_Exercise description_:
Can all of these lines be returned exactly?
━━━ Data lines ━━━
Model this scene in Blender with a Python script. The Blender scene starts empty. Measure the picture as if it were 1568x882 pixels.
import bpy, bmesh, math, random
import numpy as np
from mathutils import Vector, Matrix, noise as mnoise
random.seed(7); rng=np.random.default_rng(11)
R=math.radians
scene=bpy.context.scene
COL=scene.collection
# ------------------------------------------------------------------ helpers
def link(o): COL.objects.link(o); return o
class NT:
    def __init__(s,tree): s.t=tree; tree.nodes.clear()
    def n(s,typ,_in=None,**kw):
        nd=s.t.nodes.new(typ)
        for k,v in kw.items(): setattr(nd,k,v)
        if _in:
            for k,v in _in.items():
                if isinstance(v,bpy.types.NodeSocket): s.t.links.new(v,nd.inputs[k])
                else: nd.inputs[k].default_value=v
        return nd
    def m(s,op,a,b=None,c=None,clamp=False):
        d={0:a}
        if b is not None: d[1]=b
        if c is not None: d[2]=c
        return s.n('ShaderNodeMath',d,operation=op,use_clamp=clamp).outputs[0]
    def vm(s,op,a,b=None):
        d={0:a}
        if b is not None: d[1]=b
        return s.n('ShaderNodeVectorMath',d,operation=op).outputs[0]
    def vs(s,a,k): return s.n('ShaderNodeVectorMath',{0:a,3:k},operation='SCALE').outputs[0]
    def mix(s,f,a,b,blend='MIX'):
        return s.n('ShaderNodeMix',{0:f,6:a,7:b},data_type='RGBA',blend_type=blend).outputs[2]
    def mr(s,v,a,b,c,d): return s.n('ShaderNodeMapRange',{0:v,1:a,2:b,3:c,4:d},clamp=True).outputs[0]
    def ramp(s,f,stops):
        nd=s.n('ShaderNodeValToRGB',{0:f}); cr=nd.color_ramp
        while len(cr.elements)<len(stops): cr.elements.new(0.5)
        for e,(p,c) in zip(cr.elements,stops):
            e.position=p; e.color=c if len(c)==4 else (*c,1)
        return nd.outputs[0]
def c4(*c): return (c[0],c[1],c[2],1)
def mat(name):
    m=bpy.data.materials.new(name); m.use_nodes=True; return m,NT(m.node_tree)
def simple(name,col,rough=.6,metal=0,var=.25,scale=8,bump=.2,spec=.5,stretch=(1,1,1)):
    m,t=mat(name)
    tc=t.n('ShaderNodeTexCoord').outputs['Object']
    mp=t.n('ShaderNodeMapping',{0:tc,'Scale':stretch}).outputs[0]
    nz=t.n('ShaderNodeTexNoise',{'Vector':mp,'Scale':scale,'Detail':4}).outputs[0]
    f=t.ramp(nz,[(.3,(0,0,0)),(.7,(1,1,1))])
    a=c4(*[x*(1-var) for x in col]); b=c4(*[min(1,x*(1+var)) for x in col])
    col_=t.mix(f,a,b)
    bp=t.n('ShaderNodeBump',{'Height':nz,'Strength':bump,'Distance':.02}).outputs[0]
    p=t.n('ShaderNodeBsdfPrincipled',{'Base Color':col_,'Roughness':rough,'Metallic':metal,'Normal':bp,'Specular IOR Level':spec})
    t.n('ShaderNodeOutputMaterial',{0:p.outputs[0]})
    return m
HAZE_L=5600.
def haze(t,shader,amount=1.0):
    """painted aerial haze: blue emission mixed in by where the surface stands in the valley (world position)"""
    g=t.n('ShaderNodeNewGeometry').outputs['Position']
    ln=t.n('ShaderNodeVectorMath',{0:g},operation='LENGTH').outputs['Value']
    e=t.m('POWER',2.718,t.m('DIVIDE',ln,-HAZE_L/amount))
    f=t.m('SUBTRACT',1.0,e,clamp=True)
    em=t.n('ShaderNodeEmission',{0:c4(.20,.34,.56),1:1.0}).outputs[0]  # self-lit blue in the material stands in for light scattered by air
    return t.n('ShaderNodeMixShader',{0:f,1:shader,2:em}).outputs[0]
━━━
_Complete answer_:
Model this scene in Blender with a Python script. The Blender scene starts empty. Measure the picture as if it were 1568x882 pixels.
import bpy, bmesh, math, random
import numpy as np
from mathutils import Vector, Matrix, noise as mnoise
random.seed(7); rng=np.random.default_rng(11)
R=math.radians
scene=bpy.context.scene
COL=scene.collection
# ------------------------------------------------------------------ helpers
def link(o): COL.objects.link(o); return o
class NT:
    def __init__(s,tree): s.t=tree; tree.nodes.clear()
    def n(s,typ,_in=None,**kw):
        nd=s.t.nodes.new(typ)
        for k,v in kw.items(): setattr(nd,k,v)
        if _in:
            for k,v in _in.items():
                if isinstance(v,bpy.types.NodeSocket): s.t.links.new(v,nd.inputs[k])
                else: nd.inputs[k].default_value=v
        return nd
    def m(s,op,a,b=None,c=None,clamp=False):
        d={0:a}
        if b is not None: d[1]=b
        if c is not None: d[2]=c
        return s.n('ShaderNodeMath',d,operation=op,use_clamp=clamp).outputs[0]
    def vm(s,op,a,b=None):
        d={0:a}
        if b is not None: d[1]=b
        return s.n('ShaderNodeVectorMath',d,operation=op).outputs[0]
    def vs(s,a,k): return s.n('ShaderNodeVectorMath',{0:a,3:k},operation='SCALE').outputs[0]
    def mix(s,f,a,b,blend='MIX'):
        return s.n('ShaderNodeMix',{0:f,6:a,7:b},data_type='RGBA',blend_type=blend).outputs[2]
    def mr(s,v,a,b,c,d): return s.n('ShaderNodeMapRange',{0:v,1:a,2:b,3:c,4:d},clamp=True).outputs[0]
    def ramp(s,f,stops):
        nd=s.n('ShaderNodeValToRGB',{0:f}); cr=nd.color_ramp
        while len(cr.elements)<len(stops): cr.elements.new(0.5)
        for e,(p,c) in zip(cr.elements,stops):
            e.position=p; e.color=c if len(c)==4 else (*c,1)
        return nd.outputs[0]
def c4(*c): return (c[0],c[1],c[2],1)
def mat(name):
    m=bpy.data.materials.new(name); m.use_nodes=True; return m,NT(m.node_tree)
def simple(name,col,rough=.6,metal=0,var=.25,scale=8,bump=.2,spec=.5,stretch=(1,1,1)):
    m,t=mat(name)
    tc=t.n('ShaderNodeTexCoord').outputs['Object']
    mp=t.n('ShaderNodeMapping',{0:tc,'Scale':stretch}).outputs[0]
    nz=t.n('ShaderNodeTexNoise',{'Vector':mp,'Scale':scale,'Detail':4}).outputs[0]
    f=t.ramp(nz,[(.3,(0,0,0)),(.7,(1,1,1))])
    a=c4(*[x*(1-var) for x in col]); b=c4(*[min(1,x*(1+var)) for x in col])
    col_=t.mix(f,a,b)
    bp=t.n('ShaderNodeBump',{'Height':nz,'Strength':bump,'Distance':.02}).outputs[0]
    p=t.n('ShaderNodeBsdfPrincipled',{'Base Color':col_,'Roughness':rough,'Metallic':metal,'Normal':bp,'Specular IOR Level':spec})
    t.n('ShaderNodeOutputMaterial',{0:p.outputs[0]})
    return m
HAZE_L=5600.
def haze(t,shader,amount=1.0):
    """painted aerial haze: blue emission mixed in by where the surface stands in the valley (world position)"""
    g=t.n('ShaderNodeNewGeometry').outputs['Position']
    ln=t.n('ShaderNodeVectorMath',{0:g},operation='LENGTH').outputs['Value']
    e=t.m('POWER',2.718,t.m('DIVIDE',ln,-HAZE_L/amount))
    f=t.m('SUBTRACT',1.0,e,clamp=True)
    em=t.n('ShaderNodeEmission',{0:c4(.20,.34,.56),1:1.0}).outputs[0]  # self-lit blue in the material stands in for light scattered by air
    return t.n('ShaderNodeMixShader',{0:f,1:shader,2:em}).outputs[0]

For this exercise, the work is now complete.